The Trust currently owns a parcel of shares in the Company. The Company was established several years ago for a specific purpose.
The trustee of the Trust is proposing to dispose of its shares in the Company in consideration for receiving property.
Relevant legislative provisions
Income Tax Assessment Act 1997 section 104-25
Income Tax Assessment Act 1997 section 104-10
Income Tax Assessment Act 1997 section 116-20
Income Tax Assessment Act 1936 section 159GZZZP
Income Tax Assessment Act 1936 section159GZZZQ .
Reasons for decision
Capital gains tax
Capital gains tax (CGT) applies when certain events or transactions happen. These are referred to as CGT events. The most common CGT event is CGT A1 which occurs when your ownership in a CGT asset is transferred to another entity (section 104-10 of the ITAA 1997).

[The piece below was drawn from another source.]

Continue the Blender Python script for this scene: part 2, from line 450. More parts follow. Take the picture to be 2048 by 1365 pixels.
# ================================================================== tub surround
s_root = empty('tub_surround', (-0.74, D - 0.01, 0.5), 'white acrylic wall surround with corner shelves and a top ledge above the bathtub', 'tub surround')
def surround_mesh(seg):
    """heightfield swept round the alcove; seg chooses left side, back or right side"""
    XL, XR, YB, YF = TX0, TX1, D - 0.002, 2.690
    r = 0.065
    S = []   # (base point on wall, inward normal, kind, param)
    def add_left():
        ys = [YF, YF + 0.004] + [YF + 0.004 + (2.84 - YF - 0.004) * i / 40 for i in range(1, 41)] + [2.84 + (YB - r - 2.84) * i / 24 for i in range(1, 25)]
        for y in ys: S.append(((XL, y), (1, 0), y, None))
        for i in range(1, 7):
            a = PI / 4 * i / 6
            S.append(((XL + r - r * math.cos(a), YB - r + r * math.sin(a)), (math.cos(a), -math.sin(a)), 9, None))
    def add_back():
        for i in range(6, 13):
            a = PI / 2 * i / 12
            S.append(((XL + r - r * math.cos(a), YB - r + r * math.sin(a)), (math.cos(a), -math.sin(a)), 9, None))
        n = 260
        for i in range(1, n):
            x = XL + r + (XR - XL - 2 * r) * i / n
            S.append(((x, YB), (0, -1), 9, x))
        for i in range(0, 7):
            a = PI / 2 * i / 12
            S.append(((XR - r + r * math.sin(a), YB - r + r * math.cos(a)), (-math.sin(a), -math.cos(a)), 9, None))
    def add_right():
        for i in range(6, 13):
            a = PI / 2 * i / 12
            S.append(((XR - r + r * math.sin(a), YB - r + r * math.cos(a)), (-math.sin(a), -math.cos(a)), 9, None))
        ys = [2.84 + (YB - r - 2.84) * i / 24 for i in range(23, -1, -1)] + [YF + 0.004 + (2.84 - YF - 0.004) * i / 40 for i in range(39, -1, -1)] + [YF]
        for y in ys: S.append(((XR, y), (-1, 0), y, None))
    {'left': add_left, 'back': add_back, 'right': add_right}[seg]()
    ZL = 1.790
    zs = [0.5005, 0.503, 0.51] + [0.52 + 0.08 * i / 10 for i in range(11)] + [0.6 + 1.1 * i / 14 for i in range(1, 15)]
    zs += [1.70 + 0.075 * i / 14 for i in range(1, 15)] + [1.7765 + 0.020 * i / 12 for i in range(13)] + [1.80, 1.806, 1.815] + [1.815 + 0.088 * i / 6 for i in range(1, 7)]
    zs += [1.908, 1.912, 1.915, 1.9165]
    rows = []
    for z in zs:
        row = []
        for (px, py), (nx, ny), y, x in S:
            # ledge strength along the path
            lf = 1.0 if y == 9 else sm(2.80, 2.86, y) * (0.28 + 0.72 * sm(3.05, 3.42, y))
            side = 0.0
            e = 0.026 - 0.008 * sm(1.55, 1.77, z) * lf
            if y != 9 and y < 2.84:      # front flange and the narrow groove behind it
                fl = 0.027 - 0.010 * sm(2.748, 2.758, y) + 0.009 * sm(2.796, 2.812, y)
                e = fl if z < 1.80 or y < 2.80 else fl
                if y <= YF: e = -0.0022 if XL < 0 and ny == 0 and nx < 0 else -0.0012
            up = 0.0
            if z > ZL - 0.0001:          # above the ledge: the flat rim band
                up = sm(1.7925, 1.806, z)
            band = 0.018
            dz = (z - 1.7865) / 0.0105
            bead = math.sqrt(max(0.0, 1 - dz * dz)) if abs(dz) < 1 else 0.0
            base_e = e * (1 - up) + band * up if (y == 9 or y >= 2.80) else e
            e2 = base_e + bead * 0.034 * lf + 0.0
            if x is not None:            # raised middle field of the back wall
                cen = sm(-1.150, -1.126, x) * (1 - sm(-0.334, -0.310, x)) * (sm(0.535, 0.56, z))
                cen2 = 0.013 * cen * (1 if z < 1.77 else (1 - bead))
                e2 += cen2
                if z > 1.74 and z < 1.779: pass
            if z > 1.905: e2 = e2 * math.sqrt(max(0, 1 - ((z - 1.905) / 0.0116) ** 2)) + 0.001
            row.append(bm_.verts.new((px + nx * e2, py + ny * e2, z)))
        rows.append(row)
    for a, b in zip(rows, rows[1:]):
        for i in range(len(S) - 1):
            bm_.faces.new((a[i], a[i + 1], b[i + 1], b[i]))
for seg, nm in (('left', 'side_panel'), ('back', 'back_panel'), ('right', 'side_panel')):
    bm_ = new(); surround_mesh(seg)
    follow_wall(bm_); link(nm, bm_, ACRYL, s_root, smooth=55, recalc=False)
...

The time of this event is:
a) when you enter into the contract for the disposal: or
b) if there is no contract when the change of ownership occurs.
CGT event C2 will happen, on the other hand, if an asset is cancelled or surrendered (section 104-25 of the ITAA 1997). The time of a CGT event C2 will be when the contract ending the asset is entered into or, if no contract, when the asset ends.
You will make a capital gain if your capital proceeds for the CGT event is greater than your cost base. You make a capital loss if your capital proceeds are less than your cost base.
The capital proceeds from a CGT event are the total of:
a) the money you receive, or are entitled to receive, in respect of the CGT event happening, and
b) the market value of any other property you have received, or are entitled to receive, in respect of the event happening (worked out as at the time of the event) (section 116-20 of the ITAA 1997).
However, see below for the situation where a company decides to buy back its shares.
Capital losses made by a trust cannot be distributed to the trust's beneficiaries. They can be carried forward and applied against capital gains in future years.
Share buy back
Where
a company decides to buy back its shares , and
the company accounts for this buy back in its books by debiting its share capital account by an amount that is less than the market value of the shares at the time of the buy back,
the shareholder will be deemed to have received an assessable dividend of the difference between the market value of the shares and the amount debited to the company's share capital account. (sections 159GZZZP and 159GZZZQ of the ITAA 1936).
In this situation, the capital proceeds received on the disposal of the shares will be reduced by the amount of the assessable dividend received.
Application to your circumstances
The shares that the Trust owns in the Company are CGT assets. Therefore CGT event A1 or C2 will occur at the time that the Trust disposes of those shares. Depending on whether the Company cancels the shares or buys back the shares will determine which CGT event will be applicable. That is, if the Company is buying back its shares, CGT event A1 will happen. If the Company is cancelling the shares, then CGT event C2 will happen.
The capital proceeds received by the Trust on the disposal of the shares will be the market value of the property at the time of the CGT event (reduced by any assessable dividend (if any) if the disposal is by way of a share buy back arrangement).
To the extent that the market value of the property at the time of the CGT event is greater than the cost base of the shares, the Trust will make a capital loss. This capital loss is not available for distribution to beneficiaries of the Trust, but should be carried forward and offset against any future capital gains that the Trust may make.